_Dataset excerpt_
-*-
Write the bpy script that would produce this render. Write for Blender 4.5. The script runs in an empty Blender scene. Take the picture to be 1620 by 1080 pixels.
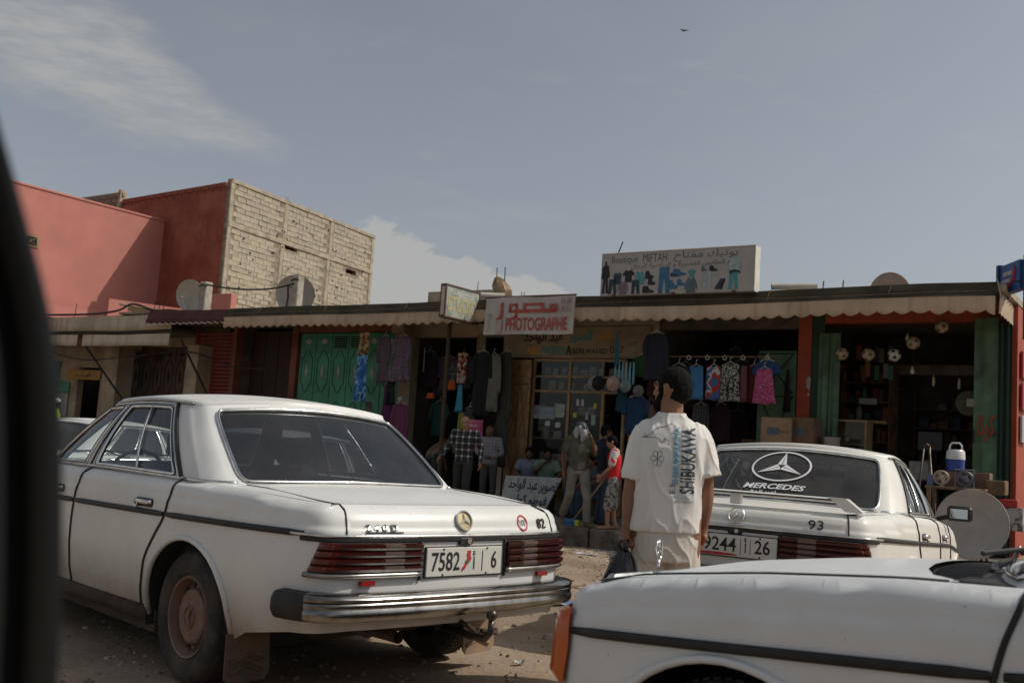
import bpy, math, random
import numpy as np
from mathutils import Vector, Matrix, noise
from mathutils.geometry import delaunay_2d_cdt
random.seed(7); np.random.seed(7)
R = math.radians; PI = math.pi
sc = bpy.context.scene; COL = sc.collection

# ------------------------------------------------------------------ camera
PITCH, ROLL, EYE = .1036, .065, 1.226
cd = bpy.data.cameras.new('camera'); cam = bpy.data.objects.new('camera', cd); COL.objects.link(cam)
fw = Vector((0, math.cos(PITCH), math.sin(PITCH))); up0 = Vector((0, -math.sin(PITCH), math.cos(PITCH))); r0 = Vector((1, 0, 0))
rt = r0*math.cos(ROLL)+up0*math.sin(ROLL); up = -r0*math.sin(ROLL)+up0*math.cos(ROLL)
cam.matrix_world = Matrix(((rt.x, up.x, -fw.x, 0), (rt.y, up.y, -fw.y, 0), (rt.z, up.z, -fw.z, EYE), (0, 0, 0, 1)))
cd.sensor_width = 36; cd.lens = 1600/1620*36; cd.clip_start = .02; cd.clip_end = 6000
cd.dof.use_dof = True; cd.dof.focus_distance = 7.0; cd.dof.aperture_fstop = 4.5
sc.camera = cam
# ------------------------------------------------------------------ sun, sky, exposure
SUN = Vector((.94, -.02, 1.0)).normalized()
elev = math.asin(SUN.z); azim = math.atan2(SUN.x, SUN.y)
ld = bpy.data.lights.new('sun', 'SUN'); ld.energy = 3.0; ld.angle = R(.6); ld.color = (1, .93, .82)
lo = bpy.data.objects.new('sun', ld); COL.objects.link(lo); lo.rotation_euler = SUN.to_track_quat('Z', 'Y').to_euler()
world = bpy.data.worlds.new('World'); sc.world = world; world.use_nodes = True
wn = world.node_tree; wn.nodes.clear()
def WN(t, **k):
    n = wn.nodes.new(t)
    for a, b in k.items(): setattr(n, a, b)
    return n
wl = wn.links.new
sky = WN('ShaderNodeTexSky', sky_type='NISHITA', sun_disc=False, sun_elevation=elev, sun_rotation=azim)
sky.air_density = 1.0; sky.dust_density = 3.2; sky.ozone_density = .8; sky.altitude = 300
tc = WN('ShaderNodeTexCoord'); sep = WN('ShaderNodeSeparateXYZ'); wl(tc.outputs['Generated'], sep.inputs[0])
def wmath(op, a, b=None, c=None, clamp=False):
    n = WN('ShaderNodeMath', operation=op, use_clamp=clamp)
    for i, v in enumerate((a, b, c)):
        if v is None: continue
        if isinstance(v, (int, float)): n.inputs[i].default_value = v
        else: wl(v, n.inputs[i])
    return n.outputs[0]
# haze whitening of the whole dome: desaturate the sky
hs = WN('ShaderNodeHueSaturation'); hs.inputs['Saturation'].default_value = .46; hs.inputs['Value'].default_value = .99
hz_ = WN('ShaderNodeMix', data_type='RGBA', blend_type='MULTIPLY'); hz_.inputs['Factor'].default_value = 1; hz_.inputs['B'].default_value = (1.0, 1.02, .995, 1); wl(sky.outputs[0], hz_.inputs['A'])
wl(hz_.outputs['Result'], hs.inputs['Color'])
# clouds in a gnomonic-like layer: direction / (height + k)
X, Y, Z = sep.outputs
az = wmath('ARCTAN2', X, Y)                      # azimuth, 0 = straight ahead
rr = wmath('SQRT', wmath('ADD', wmath('MULTIPLY', X, X), wmath('MULTIPLY', Y, Y)))
el = wmath('ARCTAN2', Z, rr)                     # elevation
cmb = WN('ShaderNodeCombineXYZ'); wl(az, cmb.inputs[0]); wl(el, cmb.inputs[1])
def wnoise(scale, detail=6, rough=.6, sx=1, sy=1, rot=0, off=(0, 0, 0), src=None):
    mp = WN('ShaderNodeMapping'); mp.inputs['Scale'].default_value = (sx, sy, 1); mp.inputs['Rotation'].default_value = (0, 0, rot)
    mp.inputs['Location'].default_value = off
    wl(src or cmb.outputs[0], mp.inputs[0])
    n = WN('ShaderNodeTexNoise', noise_dimensions='3D'); n.inputs['Scale'].default_value = scale
    n.inputs['Detail'].default_value = detail; n.inputs['Roughness'].default_value = rough
    wl(mp.outputs[0], n.inputs['Vector']); return n.outputs[0]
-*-
_Exercise directions_
Reproduce the listing word for word and omit its pictures.

_Result for this task_
Write the bpy script that would produce this render. Write for Blender 4.5. The script runs in an empty Blender scene. Take the picture to be 1620 by 1080 pixels.
import bpy, math, random
import numpy as np
from mathutils import Vector, Matrix, noise
from mathutils.geometry import delaunay_2d_cdt
random.seed(7); np.random.seed(7)
R = math.radians; PI = math.pi
sc = bpy.context.scene; COL = sc.collection

# ------------------------------------------------------------------ camera
PITCH, ROLL, EYE = .1036, .065, 1.226
cd = bpy.data.cameras.new('camera'); cam = bpy.data.objects.new('camera', cd); COL.objects.link(cam)
fw = Vector((0, math.cos(PITCH), math.sin(PITCH))); up0 = Vector((0, -math.sin(PITCH), math.cos(PITCH))); r0 = Vector((1, 0, 0))
rt = r0*math.cos(ROLL)+up0*math.sin(ROLL); up = -r0*math.sin(ROLL)+up0*math.cos(ROLL)
cam.matrix_world = Matrix(((rt.x, up.x, -fw.x, 0), (rt.y, up.y, -fw.y, 0), (rt.z, up.z, -fw.z, EYE), (0, 0, 0, 1)))
cd.sensor_width = 36; cd.lens = 1600/1620*36; cd.clip_start = .02; cd.clip_end = 6000
cd.dof.use_dof = True; cd.dof.focus_distance = 7.0; cd.dof.aperture_fstop = 4.5
sc.camera = cam
# ------------------------------------------------------------------ sun, sky, exposure
SUN = Vector((.94, -.02, 1.0)).normalized()
elev = math.asin(SUN.z); azim = math.atan2(SUN.x, SUN.y)
ld = bpy.data.lights.new('sun', 'SUN'); ld.energy = 3.0; ld.angle = R(.6); ld.color = (1, .93, .82)
lo = bpy.data.objects.new('sun', ld); COL.objects.link(lo); lo.rotation_euler = SUN.to_track_quat('Z', 'Y').to_euler()
world = bpy.data.worlds.new('World'); sc.world = world; world.use_nodes = True
wn = world.node_tree; wn.nodes.clear()
def WN(t, **k):
    n = wn.nodes.new(t)
    for a, b in k.items(): setattr(n, a, b)
    return n
wl = wn.links.new
sky = WN('ShaderNodeTexSky', sky_type='NISHITA', sun_disc=False, sun_elevation=elev, sun_rotation=azim)
sky.air_density = 1.0; sky.dust_density = 3.2; sky.ozone_density = .8; sky.altitude = 300
tc = WN('ShaderNodeTexCoord'); sep = WN('ShaderNodeSeparateXYZ'); wl(tc.outputs['Generated'], sep.inputs[0])
def wmath(op, a, b=None, c=None, clamp=False):
    n = WN('ShaderNodeMath', operation=op, use_clamp=clamp)
    for i, v in enumerate((a, b, c)):
        if v is None: continue
        if isinstance(v, (int, float)): n.inputs[i].default_value = v
        else: wl(v, n.inputs[i])
    return n.outputs[0]
# haze whitening of the whole dome: desaturate the sky
hs = WN('ShaderNodeHueSaturation'); hs.inputs['Saturation'].default_value = .46; hs.inputs['Value'].default_value = .99
hz_ = WN('ShaderNodeMix', data_type='RGBA', blend_type='MULTIPLY'); hz_.inputs['Factor'].default_value = 1; hz_.inputs['B'].default_value = (1.0, 1.02, .995, 1); wl(sky.outputs[0], hz_.inputs['A'])
wl(hz_.outputs['Result'], hs.inputs['Color'])
# clouds in a gnomonic-like layer: direction / (height + k)
X, Y, Z = sep.outputs
az = wmath('ARCTAN2', X, Y)                      # azimuth, 0 = straight ahead
rr = wmath('SQRT', wmath('ADD', wmath('MULTIPLY', X, X), wmath('MULTIPLY', Y, Y)))
el = wmath('ARCTAN2', Z, rr)                     # elevation
cmb = WN('ShaderNodeCombineXYZ'); wl(az, cmb.inputs[0]); wl(el, cmb.inputs[1])
def wnoise(scale, detail=6, rough=.6, sx=1, sy=1, rot=0, off=(0, 0, 0), src=None):
    mp = WN('ShaderNodeMapping'); mp.inputs['Scale'].default_value = (sx, sy, 1); mp.inputs['Rotation'].default_value = (0, 0, rot)
    mp.inputs['Location'].default_value = off
    wl(src or cmb.outputs[0], mp.inputs[0])
    n = WN('ShaderNodeTexNoise', noise_dimensions='3D'); n.inputs['Scale'].default_value = scale
    n.inputs['Detail'].default_value = detail; n.inputs['Roughness'].default_value = rough
    wl(mp.outputs[0], n.inputs['Vector']); return n.outputs[0]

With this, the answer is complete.